## START DATASET CONTENT
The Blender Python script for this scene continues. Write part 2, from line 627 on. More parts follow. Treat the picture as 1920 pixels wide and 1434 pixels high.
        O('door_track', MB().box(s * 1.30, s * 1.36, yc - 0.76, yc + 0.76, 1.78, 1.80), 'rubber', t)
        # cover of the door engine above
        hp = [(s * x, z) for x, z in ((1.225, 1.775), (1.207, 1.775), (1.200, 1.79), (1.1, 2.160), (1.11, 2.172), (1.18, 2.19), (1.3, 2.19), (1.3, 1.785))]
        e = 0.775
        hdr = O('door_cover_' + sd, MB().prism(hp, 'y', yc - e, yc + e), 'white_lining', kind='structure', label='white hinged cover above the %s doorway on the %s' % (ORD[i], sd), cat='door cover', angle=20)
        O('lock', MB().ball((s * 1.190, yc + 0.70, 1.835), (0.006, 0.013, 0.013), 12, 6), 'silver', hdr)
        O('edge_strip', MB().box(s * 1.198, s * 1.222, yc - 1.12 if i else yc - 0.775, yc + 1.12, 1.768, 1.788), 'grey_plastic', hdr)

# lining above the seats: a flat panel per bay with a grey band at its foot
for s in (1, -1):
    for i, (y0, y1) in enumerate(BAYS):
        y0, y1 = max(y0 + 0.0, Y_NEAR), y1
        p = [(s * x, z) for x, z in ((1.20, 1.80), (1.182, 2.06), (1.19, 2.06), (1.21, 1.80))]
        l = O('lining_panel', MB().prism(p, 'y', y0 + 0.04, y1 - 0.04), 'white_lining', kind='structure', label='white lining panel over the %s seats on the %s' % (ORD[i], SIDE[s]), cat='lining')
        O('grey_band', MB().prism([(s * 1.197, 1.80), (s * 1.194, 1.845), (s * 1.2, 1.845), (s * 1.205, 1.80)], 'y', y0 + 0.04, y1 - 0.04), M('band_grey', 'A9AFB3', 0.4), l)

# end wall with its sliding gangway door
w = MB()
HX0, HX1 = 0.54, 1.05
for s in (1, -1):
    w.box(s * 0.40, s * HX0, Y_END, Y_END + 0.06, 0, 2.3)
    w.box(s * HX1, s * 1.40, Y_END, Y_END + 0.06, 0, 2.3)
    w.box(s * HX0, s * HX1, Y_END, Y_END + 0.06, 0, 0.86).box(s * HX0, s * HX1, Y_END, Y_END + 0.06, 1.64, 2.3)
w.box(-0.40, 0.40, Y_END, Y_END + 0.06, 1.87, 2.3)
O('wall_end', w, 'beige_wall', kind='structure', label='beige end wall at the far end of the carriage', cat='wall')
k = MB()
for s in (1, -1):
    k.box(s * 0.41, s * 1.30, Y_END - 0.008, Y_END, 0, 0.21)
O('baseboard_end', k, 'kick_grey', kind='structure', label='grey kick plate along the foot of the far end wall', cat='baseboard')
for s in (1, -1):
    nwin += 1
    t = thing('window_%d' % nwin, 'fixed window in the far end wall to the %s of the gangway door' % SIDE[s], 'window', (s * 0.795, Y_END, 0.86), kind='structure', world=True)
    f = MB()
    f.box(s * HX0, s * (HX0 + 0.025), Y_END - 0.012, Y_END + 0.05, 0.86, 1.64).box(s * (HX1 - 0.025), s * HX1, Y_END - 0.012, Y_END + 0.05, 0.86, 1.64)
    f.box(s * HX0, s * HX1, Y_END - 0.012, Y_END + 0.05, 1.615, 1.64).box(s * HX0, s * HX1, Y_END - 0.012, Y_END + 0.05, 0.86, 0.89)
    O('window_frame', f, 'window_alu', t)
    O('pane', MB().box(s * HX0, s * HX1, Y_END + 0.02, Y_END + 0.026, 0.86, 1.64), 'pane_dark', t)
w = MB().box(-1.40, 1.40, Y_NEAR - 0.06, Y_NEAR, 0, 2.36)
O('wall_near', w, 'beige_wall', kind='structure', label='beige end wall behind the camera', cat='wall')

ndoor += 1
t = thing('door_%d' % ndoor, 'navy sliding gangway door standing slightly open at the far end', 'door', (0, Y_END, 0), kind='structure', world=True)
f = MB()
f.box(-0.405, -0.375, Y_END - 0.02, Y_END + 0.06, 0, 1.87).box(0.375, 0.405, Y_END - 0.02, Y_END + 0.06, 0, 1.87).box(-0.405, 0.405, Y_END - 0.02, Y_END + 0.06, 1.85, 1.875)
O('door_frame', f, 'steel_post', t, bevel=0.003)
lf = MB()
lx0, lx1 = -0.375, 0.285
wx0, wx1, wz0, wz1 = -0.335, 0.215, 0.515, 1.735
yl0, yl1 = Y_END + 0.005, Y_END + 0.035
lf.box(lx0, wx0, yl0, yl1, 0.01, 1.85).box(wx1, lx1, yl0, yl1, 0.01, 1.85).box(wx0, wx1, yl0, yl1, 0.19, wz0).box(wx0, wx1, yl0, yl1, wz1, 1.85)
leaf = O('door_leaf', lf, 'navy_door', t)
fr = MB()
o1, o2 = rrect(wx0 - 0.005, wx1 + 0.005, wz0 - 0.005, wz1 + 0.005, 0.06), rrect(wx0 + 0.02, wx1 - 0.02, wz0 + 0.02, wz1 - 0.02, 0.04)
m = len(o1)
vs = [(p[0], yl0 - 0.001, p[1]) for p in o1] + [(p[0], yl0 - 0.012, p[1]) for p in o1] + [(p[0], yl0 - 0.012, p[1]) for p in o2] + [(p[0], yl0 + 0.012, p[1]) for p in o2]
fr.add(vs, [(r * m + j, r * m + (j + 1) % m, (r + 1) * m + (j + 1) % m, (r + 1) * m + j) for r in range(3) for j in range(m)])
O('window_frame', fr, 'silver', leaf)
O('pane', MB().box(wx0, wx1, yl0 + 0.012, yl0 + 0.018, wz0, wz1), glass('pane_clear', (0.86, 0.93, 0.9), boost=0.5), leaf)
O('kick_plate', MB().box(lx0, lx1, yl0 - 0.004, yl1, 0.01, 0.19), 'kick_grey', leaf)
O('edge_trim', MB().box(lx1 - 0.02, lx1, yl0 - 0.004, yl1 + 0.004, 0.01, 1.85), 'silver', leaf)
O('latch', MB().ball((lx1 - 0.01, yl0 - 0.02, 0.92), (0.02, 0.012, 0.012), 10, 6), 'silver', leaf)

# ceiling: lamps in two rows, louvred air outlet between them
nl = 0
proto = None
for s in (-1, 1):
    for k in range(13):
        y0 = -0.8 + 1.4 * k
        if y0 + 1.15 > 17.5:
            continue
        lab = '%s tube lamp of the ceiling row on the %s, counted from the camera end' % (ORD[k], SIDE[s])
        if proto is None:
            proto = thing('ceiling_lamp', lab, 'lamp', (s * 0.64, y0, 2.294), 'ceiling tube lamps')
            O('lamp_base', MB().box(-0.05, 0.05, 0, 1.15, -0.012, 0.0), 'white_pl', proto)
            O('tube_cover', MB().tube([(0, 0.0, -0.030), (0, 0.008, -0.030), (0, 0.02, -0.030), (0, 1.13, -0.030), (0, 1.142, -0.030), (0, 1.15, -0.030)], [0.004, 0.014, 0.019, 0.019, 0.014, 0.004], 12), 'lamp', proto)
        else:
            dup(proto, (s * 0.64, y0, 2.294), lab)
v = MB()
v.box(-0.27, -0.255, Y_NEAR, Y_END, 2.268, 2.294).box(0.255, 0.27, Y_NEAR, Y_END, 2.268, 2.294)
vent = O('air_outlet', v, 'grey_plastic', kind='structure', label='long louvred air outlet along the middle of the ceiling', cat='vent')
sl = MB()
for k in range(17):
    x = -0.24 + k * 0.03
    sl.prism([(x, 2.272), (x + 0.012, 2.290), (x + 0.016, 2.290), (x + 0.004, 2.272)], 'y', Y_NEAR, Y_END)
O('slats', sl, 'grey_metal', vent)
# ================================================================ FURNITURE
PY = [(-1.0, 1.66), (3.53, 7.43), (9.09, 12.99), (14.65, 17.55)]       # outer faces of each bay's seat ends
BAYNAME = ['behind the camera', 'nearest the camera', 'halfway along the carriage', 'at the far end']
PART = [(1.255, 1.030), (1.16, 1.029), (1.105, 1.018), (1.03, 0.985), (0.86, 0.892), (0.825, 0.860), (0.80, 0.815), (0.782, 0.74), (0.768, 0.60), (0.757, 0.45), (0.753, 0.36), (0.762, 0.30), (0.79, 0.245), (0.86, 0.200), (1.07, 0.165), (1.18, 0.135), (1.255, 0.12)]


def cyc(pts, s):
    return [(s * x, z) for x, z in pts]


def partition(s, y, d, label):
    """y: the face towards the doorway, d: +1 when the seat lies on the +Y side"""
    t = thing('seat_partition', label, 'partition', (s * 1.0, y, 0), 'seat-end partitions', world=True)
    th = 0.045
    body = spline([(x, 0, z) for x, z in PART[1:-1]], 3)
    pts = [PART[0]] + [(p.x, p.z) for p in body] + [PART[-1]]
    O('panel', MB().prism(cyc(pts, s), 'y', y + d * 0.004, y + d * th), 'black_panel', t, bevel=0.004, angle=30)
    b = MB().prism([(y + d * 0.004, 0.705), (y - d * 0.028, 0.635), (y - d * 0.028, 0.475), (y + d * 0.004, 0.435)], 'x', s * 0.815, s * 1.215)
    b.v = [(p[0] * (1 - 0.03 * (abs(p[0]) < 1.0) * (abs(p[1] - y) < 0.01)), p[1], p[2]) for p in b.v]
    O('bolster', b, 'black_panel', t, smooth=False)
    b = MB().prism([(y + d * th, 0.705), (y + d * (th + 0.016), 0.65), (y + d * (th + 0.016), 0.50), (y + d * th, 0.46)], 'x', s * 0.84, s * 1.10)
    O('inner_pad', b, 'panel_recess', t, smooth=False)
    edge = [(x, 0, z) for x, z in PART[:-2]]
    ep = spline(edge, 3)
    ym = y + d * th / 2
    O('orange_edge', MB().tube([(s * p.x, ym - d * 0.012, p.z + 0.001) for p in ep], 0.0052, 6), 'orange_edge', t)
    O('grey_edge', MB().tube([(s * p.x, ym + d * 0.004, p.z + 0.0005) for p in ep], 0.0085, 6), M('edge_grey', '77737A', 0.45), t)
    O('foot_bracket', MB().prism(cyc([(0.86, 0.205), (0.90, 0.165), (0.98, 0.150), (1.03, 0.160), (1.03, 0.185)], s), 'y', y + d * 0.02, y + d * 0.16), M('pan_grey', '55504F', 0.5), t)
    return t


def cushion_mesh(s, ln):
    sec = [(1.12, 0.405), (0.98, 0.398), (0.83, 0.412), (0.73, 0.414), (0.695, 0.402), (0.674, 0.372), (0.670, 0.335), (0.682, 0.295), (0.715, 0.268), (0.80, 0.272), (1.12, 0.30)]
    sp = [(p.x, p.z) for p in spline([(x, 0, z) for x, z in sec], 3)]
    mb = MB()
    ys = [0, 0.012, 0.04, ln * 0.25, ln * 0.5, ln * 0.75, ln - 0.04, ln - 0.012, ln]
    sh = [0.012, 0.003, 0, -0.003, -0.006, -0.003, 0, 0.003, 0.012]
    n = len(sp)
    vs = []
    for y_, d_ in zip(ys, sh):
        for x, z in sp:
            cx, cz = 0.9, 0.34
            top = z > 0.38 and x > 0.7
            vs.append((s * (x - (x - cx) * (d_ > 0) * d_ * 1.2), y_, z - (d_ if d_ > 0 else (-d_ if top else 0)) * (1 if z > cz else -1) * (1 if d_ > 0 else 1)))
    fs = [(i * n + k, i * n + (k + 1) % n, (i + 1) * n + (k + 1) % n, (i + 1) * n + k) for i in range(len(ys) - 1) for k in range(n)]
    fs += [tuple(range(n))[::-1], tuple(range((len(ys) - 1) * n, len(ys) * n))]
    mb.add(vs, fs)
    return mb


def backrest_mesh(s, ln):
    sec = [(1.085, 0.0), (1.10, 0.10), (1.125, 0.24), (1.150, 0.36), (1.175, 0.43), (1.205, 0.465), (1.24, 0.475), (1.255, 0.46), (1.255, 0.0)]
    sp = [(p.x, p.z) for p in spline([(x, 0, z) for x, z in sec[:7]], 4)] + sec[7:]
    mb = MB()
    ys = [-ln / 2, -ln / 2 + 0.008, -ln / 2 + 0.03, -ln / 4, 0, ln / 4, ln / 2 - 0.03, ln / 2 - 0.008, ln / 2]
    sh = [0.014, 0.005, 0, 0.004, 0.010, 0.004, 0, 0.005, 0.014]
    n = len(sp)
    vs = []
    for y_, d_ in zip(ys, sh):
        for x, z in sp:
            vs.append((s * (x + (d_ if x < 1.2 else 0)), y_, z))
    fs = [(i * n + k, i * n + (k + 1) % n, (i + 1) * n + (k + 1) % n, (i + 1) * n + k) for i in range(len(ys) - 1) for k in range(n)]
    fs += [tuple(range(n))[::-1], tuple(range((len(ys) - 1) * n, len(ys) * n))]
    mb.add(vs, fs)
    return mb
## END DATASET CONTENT
## WORK REQUIRED
Only the lines from the opening of the material through the line with "O('grey_band', MB().prism([(s *" should be echoed, exactly as written.

## EXPECTED ANSWER
The Blender Python script for this scene continues. Write part 2, from line 627 on. More parts follow. Treat the picture as 1920 pixels wide and 1434 pixels high.
        O('door_track', MB().box(s * 1.30, s * 1.36, yc - 0.76, yc + 0.76, 1.78, 1.80), 'rubber', t)
        # cover of the door engine above
        hp = [(s * x, z) for x, z in ((1.225, 1.775), (1.207, 1.775), (1.200, 1.79), (1.1, 2.160), (1.11, 2.172), (1.18, 2.19), (1.3, 2.19), (1.3, 1.785))]
        e = 0.775
        hdr = O('door_cover_' + sd, MB().prism(hp, 'y', yc - e, yc + e), 'white_lining', kind='structure', label='white hinged cover above the %s doorway on the %s' % (ORD[i], sd), cat='door cover', angle=20)
        O('lock', MB().ball((s * 1.190, yc + 0.70, 1.835), (0.006, 0.013, 0.013), 12, 6), 'silver', hdr)
        O('edge_strip', MB().box(s * 1.198, s * 1.222, yc - 1.12 if i else yc - 0.775, yc + 1.12, 1.768, 1.788), 'grey_plastic', hdr)

# lining above the seats: a flat panel per bay with a grey band at its foot
for s in (1, -1):
    for i, (y0, y1) in enumerate(BAYS):
        y0, y1 = max(y0 + 0.0, Y_NEAR), y1
        p = [(s * x, z) for x, z in ((1.20, 1.80), (1.182, 2.06), (1.19, 2.06), (1.21, 1.80))]
        l = O('lining_panel', MB().prism(p, 'y', y0 + 0.04, y1 - 0.04), 'white_lining', kind='structure', label='white lining panel over the %s seats on the %s' % (ORD[i], SIDE[s]), cat='lining')
        O('grey_band', MB().prism([(s * 1.197, 1.80), (s * 1.194, 1.845), (s * 1.2, 1.845), (s * 1.205, 1.80)], 'y', y0 + 0.04, y1 - 0.04), M('band_grey', 'A9AFB3', 0.4), l)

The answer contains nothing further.